Siapa yang tidak senang bertemu dengan anak yang akhlaknya baik? Pasti secara spontan orang akan bertanya “anak siapa ini” sebagai sebuah bentuk penghargaan kepada orang tuanya. Dari zaman Rasulullah hingga zaman millennial seperti sekarang, orang-orang berakhlak baik selalu akan menjadi rujukan dan teladan masyarakat. Di era teknologi yang berkembang pesat dan pertukaran informasi tanpa batas, seringkali akhlak dan etika pergaulan dikesampingkan. Padahal kualitas-kualitas kemanusiaan hanya dapat diukur pada orang dengan akhlak yang baik. Oleh karenanya nilai-nilai akhlak mulia harus tetap terpelihara hingga akhir zaman. Akhlak menurut istilah seperti dikemukakan oleh Imam al-Ghazali adalah sebagai berikut:
الخلق عبارةعن هيئة في النفس راسخة عنها تصدر الأفعال بسهولة ويسر من غير حاجة إلي فكر ورؤية
Akhlak adalah suatu sifat yang tertanam dalam jiwa yang dari padanya timbul perbuatan-perbuatan dengan mudah, dengan tidak memerlukan pertimbangan pikiran (lebih dulu).
Apakah akhlak secara otomatis terbentuk pada diri anak ? Tentu saja jawabannya, tidak otomatis. Ada proses belajar dan pembiasaan pada anak agar tercapai akhlak mulia yang dimaksud. Sebelum membahas bagaimana cara membentuk akhlak mulia pada diri anak-anak, kita akan bahas dahulu yang dimaksud dengan akhlak mulia dalam Islam dan apa saja sifat-sifat baik yang termasuk dalam akhlak mulia tersebut.
Apa yang dimaksud dengan Akhlak Mulia?
Menurut Luis Ma’lif dalam Kamus Al-Munjid, kata khuluq berarti budi pekerti, perangai, tingkah laku, atau tabiat. Jika merujuk pada pendapat Imam Al-Ghazali yang mengatakan bahwa akhlak adalah sesuatu yang sudah tertanam dan tingkah laku lahir secara otomatis maka konsep ini selaras dengan konsep karakter atau watak dalam psikologi. Menurut Kamus Psikologi ( C.P. Chaplin, 1995) karakter atau watak adalah satu kualitas atau sifat yang tetap terus menerus dan kekal yang dapat dijadikan ciri untuk mengidentifikasikan seorang pribadi, suatu objek atau kejadian. Akhlak atau karakter tercermin pada perilaku individu.

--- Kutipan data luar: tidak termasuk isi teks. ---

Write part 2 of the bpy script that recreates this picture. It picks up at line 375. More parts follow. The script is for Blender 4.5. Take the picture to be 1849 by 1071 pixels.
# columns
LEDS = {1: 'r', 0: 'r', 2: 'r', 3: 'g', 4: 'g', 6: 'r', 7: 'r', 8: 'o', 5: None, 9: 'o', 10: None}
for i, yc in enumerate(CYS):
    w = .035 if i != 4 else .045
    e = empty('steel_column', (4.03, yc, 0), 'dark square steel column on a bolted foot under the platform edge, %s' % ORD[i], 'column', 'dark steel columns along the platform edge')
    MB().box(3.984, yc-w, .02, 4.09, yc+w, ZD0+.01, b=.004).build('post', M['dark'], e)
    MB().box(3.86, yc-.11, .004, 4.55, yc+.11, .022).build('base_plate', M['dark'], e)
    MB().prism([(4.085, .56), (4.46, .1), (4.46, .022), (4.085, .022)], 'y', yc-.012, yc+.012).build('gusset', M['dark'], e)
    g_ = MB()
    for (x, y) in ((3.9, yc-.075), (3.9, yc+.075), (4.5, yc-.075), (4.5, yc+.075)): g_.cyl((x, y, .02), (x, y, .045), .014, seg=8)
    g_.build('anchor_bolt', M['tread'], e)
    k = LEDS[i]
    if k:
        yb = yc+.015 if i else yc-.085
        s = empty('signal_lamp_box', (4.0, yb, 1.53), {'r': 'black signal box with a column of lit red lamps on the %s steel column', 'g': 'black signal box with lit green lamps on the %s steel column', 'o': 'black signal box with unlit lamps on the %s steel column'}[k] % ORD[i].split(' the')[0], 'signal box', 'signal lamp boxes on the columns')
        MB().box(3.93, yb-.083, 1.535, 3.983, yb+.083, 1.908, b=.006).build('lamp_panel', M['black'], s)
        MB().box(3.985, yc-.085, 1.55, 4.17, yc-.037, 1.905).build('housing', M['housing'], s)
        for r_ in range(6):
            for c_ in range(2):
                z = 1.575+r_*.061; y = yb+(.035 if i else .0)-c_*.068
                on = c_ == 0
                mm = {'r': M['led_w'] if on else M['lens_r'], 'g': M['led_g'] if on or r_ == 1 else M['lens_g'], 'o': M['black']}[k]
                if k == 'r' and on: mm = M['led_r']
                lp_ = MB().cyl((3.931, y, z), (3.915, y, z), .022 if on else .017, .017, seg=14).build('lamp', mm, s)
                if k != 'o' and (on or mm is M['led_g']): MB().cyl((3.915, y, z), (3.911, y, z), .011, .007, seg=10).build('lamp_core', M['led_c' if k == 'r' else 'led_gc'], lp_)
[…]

Dalam dunia yang serba cepat diiringi dengan kecepatan perkembangan teknologi dan ilmu pengetahuan, orientasi sebagian besar orang adalah mengejar kesuksesan, mengumpulkan materi dan kekuasaan. Apakah akhlak mulia yang penuh dengan norma dan etika masih diperlukan dalam situasi seperti sekarang ? Sebagai seorang muslim/muslimah, saya yakin jawabannya akhlak mulia tetap harus dipertahankan hingga akhir zaman. Mengapa? Misi utama diturunkannya Al-Qur’an kepada Nabi Muhammad SAW adalah untuk memperbaiki perilaku manusia mulai sejak diturunkannya wahyu pertama hingga akhir zaman. Dalam Surat Al-Qalam ayat 4 sebagai berikut:
وَإِنَّكَ لَعَلى خُلُقٍ عَظِيمٍ
Sesungguhnya engkau (Muhammad) berada di atas budi pekerti yang agung. (QS. al-Qalam [68]: 4).
Artinya, Rasulullah sendiri adalah contoh dan teladan bagi kemuliaan akhlak yang harus dicontoh oleh semua umat Islam. Akhlak mencerminkan bagaimana ajaran-ajaran Qur’an ditampilkan oleh para pemeluknya. Jika akhlak mulia yang ditampilkan maka wajah Islam sebagai ajaran Rahmatan Lil Alamiin akan terpancar dari perilaku pemeluknya. Sebaliknya, jika akhlak buruk yang ditampilkan pemeluknya, maka akan mencoreng citra ajaran Islam. Kesimpulannya, akhlak mulia wajib dibentuk sejak dari masa anak-anak sebagai bentuk syiar kemuliaan ajaran Al-Qur’an.